Wikipedia's article on German articles may be helpful for learning more about the assorted forms.


InfiniteBuffalo; thanks for all of your great Advice on the German discussion. I have lived in Germany six years and none of which i had Been incorrect on my understanding of the language. So thank you for all your help!


People care about grammar too much; if I forget to press "n" after "a", it will say I'm wrong simply because I didn't spell "an" right? Shouldn't it at least be an "almost correct" instead?


It's still incorrect.


I I thought essen was food how come it became eating ????


Essen, as a noun, is food. Essen, the verb, is the act of eating that food. Note that nouns in German are typically capitalized, which will help distinguish them, but the use of articles (das Essen, oder ein Essen -- the food, or a meal) or pronouns (Wir essen, we eat; sie essen, they are eating) will also typically be a difference.

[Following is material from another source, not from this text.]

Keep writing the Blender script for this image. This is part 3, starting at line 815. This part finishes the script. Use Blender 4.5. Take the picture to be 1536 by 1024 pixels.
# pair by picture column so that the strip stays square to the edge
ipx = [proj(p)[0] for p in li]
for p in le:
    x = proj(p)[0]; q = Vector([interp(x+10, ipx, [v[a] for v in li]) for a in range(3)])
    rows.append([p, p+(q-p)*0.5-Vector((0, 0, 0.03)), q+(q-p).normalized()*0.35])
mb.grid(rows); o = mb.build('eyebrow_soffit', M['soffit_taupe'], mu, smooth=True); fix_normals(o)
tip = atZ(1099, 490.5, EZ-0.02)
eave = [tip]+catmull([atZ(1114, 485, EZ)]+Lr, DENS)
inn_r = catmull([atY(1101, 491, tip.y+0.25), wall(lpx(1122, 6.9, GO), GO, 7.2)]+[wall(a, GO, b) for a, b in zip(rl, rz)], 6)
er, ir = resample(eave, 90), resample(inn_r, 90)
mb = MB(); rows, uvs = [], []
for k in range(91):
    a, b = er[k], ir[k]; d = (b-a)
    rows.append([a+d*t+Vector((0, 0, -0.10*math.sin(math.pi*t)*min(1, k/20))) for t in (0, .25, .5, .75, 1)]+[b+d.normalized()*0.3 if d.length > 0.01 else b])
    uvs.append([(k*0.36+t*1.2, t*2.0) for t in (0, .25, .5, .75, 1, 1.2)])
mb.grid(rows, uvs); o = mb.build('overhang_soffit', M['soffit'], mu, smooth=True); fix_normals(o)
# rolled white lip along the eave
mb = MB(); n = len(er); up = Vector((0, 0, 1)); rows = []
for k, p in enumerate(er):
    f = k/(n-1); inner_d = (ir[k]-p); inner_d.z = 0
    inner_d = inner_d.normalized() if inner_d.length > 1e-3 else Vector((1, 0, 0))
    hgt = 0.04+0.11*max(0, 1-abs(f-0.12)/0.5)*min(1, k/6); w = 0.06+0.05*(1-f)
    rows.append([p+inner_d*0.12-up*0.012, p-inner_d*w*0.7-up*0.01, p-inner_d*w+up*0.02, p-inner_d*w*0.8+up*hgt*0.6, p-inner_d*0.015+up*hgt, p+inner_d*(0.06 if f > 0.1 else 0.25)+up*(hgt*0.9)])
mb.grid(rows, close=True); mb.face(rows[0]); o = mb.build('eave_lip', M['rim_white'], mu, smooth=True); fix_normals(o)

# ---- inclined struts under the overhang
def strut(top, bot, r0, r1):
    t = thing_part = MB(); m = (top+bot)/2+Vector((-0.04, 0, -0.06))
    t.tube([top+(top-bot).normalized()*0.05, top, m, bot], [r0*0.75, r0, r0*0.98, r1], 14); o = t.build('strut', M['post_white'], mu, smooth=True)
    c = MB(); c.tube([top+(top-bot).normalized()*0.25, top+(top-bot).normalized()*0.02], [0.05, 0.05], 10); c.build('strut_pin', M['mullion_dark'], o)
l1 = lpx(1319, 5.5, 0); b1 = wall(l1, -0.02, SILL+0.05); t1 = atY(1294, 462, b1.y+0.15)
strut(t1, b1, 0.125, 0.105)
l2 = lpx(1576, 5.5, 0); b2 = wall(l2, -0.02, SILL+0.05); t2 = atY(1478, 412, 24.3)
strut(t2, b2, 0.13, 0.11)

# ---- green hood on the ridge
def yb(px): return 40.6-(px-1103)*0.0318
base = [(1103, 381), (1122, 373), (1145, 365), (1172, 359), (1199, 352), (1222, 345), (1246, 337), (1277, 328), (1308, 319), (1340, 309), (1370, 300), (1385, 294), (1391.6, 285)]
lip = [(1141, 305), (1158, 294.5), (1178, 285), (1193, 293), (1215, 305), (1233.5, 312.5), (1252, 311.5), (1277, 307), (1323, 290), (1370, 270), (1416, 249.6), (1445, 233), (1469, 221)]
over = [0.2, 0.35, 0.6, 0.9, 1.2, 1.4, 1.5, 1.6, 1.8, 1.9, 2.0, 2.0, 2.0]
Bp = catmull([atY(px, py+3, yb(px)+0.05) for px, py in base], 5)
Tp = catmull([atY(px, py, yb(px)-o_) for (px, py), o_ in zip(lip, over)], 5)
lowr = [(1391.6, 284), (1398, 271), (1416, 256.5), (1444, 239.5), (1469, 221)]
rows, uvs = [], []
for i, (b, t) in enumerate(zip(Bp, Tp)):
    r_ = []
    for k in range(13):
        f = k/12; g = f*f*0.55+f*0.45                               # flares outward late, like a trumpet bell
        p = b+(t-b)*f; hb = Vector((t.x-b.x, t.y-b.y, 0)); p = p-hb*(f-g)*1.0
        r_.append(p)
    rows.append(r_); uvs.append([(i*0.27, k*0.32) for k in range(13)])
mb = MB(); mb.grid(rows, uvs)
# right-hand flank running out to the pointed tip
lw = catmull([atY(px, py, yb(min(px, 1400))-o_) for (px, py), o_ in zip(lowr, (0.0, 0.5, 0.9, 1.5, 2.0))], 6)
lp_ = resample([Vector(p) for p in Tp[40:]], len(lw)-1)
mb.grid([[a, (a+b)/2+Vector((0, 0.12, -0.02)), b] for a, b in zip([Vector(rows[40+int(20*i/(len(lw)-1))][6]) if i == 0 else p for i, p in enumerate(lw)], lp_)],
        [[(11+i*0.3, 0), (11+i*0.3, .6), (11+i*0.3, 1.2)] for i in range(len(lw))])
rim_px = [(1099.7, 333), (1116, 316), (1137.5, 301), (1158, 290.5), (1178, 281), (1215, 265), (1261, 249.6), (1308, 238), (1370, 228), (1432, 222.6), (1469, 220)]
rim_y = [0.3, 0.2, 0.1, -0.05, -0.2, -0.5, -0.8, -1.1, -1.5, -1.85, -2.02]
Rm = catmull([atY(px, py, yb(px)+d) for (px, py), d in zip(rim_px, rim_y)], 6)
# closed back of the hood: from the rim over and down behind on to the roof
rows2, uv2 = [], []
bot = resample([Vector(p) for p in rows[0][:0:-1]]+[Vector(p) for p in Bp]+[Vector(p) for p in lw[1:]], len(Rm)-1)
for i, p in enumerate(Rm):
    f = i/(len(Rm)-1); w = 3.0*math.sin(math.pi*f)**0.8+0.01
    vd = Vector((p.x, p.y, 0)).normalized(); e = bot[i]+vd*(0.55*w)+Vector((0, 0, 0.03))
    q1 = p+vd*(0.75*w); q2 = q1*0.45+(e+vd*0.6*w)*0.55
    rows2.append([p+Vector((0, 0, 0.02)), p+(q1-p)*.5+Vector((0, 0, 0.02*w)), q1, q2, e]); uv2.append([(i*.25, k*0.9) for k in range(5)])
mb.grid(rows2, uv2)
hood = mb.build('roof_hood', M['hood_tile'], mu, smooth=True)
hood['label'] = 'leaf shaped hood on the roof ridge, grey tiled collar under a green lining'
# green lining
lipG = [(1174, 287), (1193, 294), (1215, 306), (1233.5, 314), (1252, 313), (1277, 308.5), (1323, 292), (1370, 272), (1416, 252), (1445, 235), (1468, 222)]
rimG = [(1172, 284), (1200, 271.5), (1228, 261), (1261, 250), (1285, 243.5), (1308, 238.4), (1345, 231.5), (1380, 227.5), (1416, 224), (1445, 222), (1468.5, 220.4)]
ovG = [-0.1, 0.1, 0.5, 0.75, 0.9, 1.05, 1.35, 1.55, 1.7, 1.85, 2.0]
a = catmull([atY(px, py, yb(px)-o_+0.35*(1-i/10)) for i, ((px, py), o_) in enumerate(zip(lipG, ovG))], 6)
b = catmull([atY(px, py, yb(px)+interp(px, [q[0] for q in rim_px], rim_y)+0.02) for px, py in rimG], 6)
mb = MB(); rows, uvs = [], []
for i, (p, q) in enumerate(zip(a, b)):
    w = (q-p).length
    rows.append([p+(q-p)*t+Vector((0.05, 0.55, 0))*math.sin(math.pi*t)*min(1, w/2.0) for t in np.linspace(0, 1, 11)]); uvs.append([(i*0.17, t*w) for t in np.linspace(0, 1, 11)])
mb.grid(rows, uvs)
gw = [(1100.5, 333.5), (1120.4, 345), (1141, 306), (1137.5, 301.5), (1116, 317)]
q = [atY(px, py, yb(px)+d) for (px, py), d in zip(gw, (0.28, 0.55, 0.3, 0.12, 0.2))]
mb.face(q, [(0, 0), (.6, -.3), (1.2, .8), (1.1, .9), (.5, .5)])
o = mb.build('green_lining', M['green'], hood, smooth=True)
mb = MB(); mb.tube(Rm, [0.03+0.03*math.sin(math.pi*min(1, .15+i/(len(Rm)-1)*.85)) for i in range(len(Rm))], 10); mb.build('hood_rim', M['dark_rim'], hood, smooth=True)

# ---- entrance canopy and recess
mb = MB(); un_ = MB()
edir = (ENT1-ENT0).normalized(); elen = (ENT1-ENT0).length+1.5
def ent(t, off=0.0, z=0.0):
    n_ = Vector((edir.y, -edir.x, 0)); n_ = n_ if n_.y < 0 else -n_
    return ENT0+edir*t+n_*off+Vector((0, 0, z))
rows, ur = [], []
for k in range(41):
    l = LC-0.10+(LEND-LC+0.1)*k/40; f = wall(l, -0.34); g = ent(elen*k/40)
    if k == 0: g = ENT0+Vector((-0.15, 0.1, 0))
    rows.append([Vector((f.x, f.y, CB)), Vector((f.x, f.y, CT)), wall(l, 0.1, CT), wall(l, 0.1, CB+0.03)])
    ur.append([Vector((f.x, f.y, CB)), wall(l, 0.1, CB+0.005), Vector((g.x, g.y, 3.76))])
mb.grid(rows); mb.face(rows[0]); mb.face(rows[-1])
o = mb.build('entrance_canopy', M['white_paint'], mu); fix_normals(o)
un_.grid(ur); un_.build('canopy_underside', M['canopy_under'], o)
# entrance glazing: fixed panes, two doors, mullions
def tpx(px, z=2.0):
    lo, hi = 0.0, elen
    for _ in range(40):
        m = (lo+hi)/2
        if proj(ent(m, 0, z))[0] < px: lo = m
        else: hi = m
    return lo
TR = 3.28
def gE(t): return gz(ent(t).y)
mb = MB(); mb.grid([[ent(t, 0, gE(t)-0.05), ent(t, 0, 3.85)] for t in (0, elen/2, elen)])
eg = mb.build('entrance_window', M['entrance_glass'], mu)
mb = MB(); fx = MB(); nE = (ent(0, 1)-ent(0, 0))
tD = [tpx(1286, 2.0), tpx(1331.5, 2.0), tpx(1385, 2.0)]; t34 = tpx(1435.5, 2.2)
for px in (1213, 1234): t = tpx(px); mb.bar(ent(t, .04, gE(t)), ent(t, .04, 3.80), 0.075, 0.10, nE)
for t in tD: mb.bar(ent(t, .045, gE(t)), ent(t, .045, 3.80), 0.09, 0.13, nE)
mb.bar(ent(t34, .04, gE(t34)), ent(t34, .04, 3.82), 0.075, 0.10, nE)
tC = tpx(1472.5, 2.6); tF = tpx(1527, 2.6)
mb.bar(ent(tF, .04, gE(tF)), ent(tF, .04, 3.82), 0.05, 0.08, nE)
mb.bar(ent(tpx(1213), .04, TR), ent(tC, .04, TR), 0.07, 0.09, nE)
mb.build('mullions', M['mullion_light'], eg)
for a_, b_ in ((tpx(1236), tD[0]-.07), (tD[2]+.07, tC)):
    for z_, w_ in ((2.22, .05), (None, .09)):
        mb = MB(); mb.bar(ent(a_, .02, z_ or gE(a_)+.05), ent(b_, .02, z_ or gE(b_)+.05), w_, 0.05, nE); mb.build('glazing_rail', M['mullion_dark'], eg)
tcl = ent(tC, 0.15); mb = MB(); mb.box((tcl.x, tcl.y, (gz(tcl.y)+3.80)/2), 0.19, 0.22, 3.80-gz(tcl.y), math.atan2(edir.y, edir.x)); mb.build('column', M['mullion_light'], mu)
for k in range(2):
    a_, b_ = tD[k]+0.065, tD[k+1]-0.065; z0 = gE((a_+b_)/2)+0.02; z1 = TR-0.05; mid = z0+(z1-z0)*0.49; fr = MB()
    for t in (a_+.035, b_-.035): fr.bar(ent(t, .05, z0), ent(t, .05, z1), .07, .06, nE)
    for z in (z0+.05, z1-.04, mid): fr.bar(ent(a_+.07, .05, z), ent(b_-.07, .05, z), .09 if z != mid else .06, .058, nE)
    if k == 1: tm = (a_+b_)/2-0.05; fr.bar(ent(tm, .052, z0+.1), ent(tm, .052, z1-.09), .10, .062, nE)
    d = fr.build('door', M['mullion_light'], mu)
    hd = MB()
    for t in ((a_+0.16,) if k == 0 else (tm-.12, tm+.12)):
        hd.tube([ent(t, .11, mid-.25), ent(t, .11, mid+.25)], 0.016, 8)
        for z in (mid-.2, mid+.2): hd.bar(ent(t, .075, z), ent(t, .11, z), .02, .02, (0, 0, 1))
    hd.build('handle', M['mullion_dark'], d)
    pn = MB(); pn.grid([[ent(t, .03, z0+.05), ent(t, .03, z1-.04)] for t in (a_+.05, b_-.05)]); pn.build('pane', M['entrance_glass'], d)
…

(This is not uncommon in English either, especially among older words. An enjoyable book is often called a good read. While cats and dogs get food, livestock usually are fed feed. And so on.)


So it is qrong to say the woman eatS an apple


"The woman eats an apple." is a correct sentence in English.


So how to say, we are eating an apple..


The same way: wir essen einen Apfel.


Hi, my question is why EINEN (which i understand is masculine accusative) and not EINE (which should be the feminine accusative)? Thanks!


Because Apfel is a masculine noun in German, not a feminine one.


Thanks Mizinamo, Duolingo tells me (f) next to Apfel and that was the source of all my troubles! :D


Oh dear!

No idea why it does that -- but Apfel is definitely masculine in German.